# Exercise brief
Locate the string "scene" throughout the material and copy every line in which it occurs.

# Source excerpt
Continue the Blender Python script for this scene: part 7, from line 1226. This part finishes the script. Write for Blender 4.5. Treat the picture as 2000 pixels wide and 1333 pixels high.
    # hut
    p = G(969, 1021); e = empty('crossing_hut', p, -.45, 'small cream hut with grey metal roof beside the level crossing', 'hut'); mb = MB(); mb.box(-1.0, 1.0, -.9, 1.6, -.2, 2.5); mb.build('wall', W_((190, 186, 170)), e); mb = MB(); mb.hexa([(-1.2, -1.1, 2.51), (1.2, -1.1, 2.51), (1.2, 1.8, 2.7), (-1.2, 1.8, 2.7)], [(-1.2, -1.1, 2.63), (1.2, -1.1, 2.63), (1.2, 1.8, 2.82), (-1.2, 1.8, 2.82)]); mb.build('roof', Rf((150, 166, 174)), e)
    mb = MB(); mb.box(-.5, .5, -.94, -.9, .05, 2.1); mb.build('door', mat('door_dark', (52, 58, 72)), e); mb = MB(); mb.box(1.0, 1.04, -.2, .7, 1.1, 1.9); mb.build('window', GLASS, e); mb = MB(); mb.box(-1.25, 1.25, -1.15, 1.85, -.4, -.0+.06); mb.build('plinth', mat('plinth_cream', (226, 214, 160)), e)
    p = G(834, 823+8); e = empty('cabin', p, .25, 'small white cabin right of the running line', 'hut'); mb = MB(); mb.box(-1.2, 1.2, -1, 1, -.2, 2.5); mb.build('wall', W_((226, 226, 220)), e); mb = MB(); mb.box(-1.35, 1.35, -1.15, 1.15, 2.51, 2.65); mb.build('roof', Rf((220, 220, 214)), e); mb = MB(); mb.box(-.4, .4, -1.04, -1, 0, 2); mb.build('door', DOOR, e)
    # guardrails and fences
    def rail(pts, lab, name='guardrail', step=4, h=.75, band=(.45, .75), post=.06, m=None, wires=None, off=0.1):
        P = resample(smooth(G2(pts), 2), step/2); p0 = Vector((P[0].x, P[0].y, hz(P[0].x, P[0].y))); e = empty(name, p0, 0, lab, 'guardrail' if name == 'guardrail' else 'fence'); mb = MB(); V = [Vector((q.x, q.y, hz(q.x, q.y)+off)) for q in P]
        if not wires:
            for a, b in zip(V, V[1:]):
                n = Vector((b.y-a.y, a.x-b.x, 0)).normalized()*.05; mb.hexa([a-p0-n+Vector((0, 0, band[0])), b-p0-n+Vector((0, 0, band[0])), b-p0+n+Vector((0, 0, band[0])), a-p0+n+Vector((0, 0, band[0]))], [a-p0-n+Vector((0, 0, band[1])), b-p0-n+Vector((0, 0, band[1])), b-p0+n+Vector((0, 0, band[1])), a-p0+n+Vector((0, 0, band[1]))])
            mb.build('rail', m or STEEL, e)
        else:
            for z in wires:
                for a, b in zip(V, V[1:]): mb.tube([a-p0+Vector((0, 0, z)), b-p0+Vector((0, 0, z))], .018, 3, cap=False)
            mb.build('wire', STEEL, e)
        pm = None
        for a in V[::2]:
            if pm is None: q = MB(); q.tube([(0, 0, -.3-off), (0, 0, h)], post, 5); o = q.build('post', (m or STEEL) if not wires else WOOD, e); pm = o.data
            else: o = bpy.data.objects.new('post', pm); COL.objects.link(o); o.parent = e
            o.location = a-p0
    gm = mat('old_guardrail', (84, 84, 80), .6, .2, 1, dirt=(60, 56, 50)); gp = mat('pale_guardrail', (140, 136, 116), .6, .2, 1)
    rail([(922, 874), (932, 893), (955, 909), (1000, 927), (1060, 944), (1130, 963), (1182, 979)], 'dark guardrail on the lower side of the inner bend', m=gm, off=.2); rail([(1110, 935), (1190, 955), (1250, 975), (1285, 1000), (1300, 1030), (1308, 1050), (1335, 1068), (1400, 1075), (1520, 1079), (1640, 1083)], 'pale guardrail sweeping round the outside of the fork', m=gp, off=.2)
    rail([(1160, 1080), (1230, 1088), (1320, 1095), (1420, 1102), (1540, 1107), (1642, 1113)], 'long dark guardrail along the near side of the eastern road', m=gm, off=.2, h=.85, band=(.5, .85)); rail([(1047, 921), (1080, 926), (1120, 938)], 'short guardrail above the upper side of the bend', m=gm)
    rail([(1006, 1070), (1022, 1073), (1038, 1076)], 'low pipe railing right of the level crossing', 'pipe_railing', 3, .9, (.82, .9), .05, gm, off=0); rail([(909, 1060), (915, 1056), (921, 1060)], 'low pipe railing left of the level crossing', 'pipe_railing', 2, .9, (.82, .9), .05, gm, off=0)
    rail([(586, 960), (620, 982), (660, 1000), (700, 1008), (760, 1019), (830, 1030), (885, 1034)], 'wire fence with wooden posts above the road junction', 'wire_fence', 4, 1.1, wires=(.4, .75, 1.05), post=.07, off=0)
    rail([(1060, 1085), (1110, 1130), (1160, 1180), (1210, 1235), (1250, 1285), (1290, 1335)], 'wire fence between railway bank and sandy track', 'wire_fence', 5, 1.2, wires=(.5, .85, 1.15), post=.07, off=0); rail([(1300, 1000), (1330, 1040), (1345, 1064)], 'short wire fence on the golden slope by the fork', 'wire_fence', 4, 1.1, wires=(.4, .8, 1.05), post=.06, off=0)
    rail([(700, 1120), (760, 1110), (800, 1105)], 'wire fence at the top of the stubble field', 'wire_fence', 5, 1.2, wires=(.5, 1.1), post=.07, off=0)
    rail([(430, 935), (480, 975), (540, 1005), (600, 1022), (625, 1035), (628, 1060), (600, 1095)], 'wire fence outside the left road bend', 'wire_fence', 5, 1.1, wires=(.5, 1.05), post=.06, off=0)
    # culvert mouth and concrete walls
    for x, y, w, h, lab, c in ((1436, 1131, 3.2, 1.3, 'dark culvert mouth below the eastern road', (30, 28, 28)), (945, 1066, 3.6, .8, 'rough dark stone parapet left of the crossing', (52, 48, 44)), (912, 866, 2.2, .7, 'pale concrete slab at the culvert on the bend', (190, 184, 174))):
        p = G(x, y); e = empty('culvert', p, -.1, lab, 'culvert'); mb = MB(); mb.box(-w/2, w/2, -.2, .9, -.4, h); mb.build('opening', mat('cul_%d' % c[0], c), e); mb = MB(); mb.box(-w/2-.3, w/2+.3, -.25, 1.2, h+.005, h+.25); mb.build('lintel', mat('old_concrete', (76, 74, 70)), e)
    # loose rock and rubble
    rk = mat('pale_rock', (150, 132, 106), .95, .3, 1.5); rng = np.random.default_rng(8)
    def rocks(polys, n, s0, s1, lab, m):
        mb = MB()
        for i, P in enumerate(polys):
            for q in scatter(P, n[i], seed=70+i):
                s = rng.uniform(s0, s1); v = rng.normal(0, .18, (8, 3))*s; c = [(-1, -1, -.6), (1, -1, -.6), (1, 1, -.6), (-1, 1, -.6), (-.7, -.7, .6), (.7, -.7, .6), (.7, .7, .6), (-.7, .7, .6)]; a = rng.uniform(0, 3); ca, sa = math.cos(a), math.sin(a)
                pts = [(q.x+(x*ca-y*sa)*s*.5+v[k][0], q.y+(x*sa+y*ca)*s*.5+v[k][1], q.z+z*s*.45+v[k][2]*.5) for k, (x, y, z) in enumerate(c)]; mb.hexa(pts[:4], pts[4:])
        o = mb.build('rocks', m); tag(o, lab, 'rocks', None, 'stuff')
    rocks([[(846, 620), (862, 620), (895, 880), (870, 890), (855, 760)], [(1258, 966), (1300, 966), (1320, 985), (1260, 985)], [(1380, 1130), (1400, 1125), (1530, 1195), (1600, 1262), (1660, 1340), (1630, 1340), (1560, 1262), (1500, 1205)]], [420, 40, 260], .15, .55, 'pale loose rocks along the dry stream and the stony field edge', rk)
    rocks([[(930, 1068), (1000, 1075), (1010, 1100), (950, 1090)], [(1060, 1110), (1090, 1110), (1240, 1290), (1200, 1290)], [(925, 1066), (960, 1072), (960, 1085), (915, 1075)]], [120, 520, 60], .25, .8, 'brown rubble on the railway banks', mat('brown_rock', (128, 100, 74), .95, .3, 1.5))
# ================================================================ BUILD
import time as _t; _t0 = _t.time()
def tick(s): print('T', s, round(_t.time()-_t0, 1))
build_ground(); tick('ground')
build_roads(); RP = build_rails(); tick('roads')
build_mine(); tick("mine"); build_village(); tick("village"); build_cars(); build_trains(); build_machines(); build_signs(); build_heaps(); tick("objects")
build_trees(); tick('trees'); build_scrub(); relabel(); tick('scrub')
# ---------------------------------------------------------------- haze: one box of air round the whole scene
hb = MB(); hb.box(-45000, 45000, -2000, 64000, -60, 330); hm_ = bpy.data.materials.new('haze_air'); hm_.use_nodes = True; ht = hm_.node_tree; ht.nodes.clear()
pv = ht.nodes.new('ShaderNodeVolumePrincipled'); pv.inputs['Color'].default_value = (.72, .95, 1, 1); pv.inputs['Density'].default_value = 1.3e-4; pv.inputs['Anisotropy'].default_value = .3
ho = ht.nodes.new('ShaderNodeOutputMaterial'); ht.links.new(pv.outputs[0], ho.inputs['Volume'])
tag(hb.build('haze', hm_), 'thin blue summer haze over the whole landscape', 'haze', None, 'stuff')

# Finished answer
Continue the Blender Python script for this scene: part 7, from line 1226. This part finishes the script. Write for Blender 4.5. Treat the picture as 2000 pixels wide and 1333 pixels high.
# ---------------------------------------------------------------- haze: one box of air round the whole scene